[WHAT THE EXERCISE ASKS]
Write out the whole of the material exactly.

[SOURCE DATA]
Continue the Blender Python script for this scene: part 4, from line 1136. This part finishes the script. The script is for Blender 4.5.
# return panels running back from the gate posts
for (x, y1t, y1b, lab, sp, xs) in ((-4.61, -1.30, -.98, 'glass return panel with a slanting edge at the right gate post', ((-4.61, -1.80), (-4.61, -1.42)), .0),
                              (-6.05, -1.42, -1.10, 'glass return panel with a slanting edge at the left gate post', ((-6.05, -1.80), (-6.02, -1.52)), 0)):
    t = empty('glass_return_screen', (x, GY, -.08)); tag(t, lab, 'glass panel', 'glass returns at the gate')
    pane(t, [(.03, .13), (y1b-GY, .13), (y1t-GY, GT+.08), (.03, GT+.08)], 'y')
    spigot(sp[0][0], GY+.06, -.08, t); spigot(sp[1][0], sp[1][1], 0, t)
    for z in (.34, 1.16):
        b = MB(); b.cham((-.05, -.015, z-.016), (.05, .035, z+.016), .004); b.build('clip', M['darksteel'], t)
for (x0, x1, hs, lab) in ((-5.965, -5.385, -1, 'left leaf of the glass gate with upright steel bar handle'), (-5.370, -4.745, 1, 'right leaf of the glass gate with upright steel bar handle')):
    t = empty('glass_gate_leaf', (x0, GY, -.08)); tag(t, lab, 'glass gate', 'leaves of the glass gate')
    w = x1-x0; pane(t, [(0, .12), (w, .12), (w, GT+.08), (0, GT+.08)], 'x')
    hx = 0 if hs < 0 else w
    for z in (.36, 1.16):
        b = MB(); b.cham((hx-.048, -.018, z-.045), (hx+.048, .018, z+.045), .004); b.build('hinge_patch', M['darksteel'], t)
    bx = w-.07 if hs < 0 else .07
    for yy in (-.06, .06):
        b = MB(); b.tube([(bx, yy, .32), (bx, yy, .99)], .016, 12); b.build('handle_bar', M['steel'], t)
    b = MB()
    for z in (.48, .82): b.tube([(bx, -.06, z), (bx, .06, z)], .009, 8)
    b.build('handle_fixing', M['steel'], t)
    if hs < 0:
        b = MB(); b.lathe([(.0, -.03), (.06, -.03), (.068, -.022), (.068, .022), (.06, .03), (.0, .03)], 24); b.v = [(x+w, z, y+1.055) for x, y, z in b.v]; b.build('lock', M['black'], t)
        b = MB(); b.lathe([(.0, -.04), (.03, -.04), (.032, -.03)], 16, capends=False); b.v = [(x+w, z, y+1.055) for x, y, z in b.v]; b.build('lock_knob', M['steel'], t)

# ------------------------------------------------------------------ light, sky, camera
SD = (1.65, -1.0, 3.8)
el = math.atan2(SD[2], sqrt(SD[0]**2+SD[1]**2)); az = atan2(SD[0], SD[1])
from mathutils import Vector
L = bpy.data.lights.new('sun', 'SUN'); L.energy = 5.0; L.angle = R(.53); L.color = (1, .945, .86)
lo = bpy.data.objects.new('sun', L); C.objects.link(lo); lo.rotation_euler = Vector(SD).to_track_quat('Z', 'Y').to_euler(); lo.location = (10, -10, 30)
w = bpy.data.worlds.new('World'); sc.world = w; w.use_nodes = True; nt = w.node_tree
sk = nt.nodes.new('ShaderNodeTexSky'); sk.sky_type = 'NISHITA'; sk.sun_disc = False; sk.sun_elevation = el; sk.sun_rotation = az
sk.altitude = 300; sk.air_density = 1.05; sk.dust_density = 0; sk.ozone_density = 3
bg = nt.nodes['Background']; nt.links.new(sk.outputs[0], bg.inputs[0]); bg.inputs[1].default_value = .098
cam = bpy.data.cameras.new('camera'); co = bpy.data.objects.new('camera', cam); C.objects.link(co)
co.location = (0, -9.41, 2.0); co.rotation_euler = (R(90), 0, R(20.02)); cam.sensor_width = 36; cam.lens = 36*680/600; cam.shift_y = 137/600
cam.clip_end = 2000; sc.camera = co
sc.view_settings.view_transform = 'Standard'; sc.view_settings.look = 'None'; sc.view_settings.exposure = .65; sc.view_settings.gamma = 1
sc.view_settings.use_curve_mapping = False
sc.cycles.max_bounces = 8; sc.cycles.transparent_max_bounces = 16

[EXERCISE RESPONSE]
Continue the Blender Python script for this scene: part 4, from line 1136. This part finishes the script. The script is for Blender 4.5.
# return panels running back from the gate posts
for (x, y1t, y1b, lab, sp, xs) in ((-4.61, -1.30, -.98, 'glass return panel with a slanting edge at the right gate post', ((-4.61, -1.80), (-4.61, -1.42)), .0),
                              (-6.05, -1.42, -1.10, 'glass return panel with a slanting edge at the left gate post', ((-6.05, -1.80), (-6.02, -1.52)), 0)):
    t = empty('glass_return_screen', (x, GY, -.08)); tag(t, lab, 'glass panel', 'glass returns at the gate')
    pane(t, [(.03, .13), (y1b-GY, .13), (y1t-GY, GT+.08), (.03, GT+.08)], 'y')
    spigot(sp[0][0], GY+.06, -.08, t); spigot(sp[1][0], sp[1][1], 0, t)
    for z in (.34, 1.16):
        b = MB(); b.cham((-.05, -.015, z-.016), (.05, .035, z+.016), .004); b.build('clip', M['darksteel'], t)
for (x0, x1, hs, lab) in ((-5.965, -5.385, -1, 'left leaf of the glass gate with upright steel bar handle'), (-5.370, -4.745, 1, 'right leaf of the glass gate with upright steel bar handle')):
    t = empty('glass_gate_leaf', (x0, GY, -.08)); tag(t, lab, 'glass gate', 'leaves of the glass gate')
    w = x1-x0; pane(t, [(0, .12), (w, .12), (w, GT+.08), (0, GT+.08)], 'x')
    hx = 0 if hs < 0 else w
    for z in (.36, 1.16):
        b = MB(); b.cham((hx-.048, -.018, z-.045), (hx+.048, .018, z+.045), .004); b.build('hinge_patch', M['darksteel'], t)
    bx = w-.07 if hs < 0 else .07
    for yy in (-.06, .06):
        b = MB(); b.tube([(bx, yy, .32), (bx, yy, .99)], .016, 12); b.build('handle_bar', M['steel'], t)
    b = MB()
    for z in (.48, .82): b.tube([(bx, -.06, z), (bx, .06, z)], .009, 8)
    b.build('handle_fixing', M['steel'], t)
    if hs < 0:
        b = MB(); b.lathe([(.0, -.03), (.06, -.03), (.068, -.022), (.068, .022), (.06, .03), (.0, .03)], 24); b.v = [(x+w, z, y+1.055) for x, y, z in b.v]; b.build('lock', M['black'], t)
        b = MB(); b.lathe([(.0, -.04), (.03, -.04), (.032, -.03)], 16, capends=False); b.v = [(x+w, z, y+1.055) for x, y, z in b.v]; b.build('lock_knob', M['steel'], t)

# ------------------------------------------------------------------ light, sky, camera
SD = (1.65, -1.0, 3.8)
el = math.atan2(SD[2], sqrt(SD[0]**2+SD[1]**2)); az = atan2(SD[0], SD[1])
from mathutils import Vector
L = bpy.data.lights.new('sun', 'SUN'); L.energy = 5.0; L.angle = R(.53); L.color = (1, .945, .86)
lo = bpy.data.objects.new('sun', L); C.objects.link(lo); lo.rotation_euler = Vector(SD).to_track_quat('Z', 'Y').to_euler(); lo.location = (10, -10, 30)
w = bpy.data.worlds.new('World'); sc.world = w; w.use_nodes = True; nt = w.node_tree
sk = nt.nodes.new('ShaderNodeTexSky'); sk.sky_type = 'NISHITA'; sk.sun_disc = False; sk.sun_elevation = el; sk.sun_rotation = az
sk.altitude = 300; sk.air_density = 1.05; sk.dust_density = 0; sk.ozone_density = 3
bg = nt.nodes['Background']; nt.links.new(sk.outputs[0], bg.inputs[0]); bg.inputs[1].default_value = .098
cam = bpy.data.cameras.new('camera'); co = bpy.data.objects.new('camera', cam); C.objects.link(co)
co.location = (0, -9.41, 2.0); co.rotation_euler = (R(90), 0, R(20.02)); cam.sensor_width = 36; cam.lens = 36*680/600; cam.shift_y = 137/600
cam.clip_end = 2000; sc.camera = co
sc.view_settings.view_transform = 'Standard'; sc.view_settings.look = 'None'; sc.view_settings.exposure = .65; sc.view_settings.gamma = 1
sc.view_settings.use_curve_mapping = False
sc.cycles.max_bounces = 8; sc.cycles.transparent_max_bounces = 16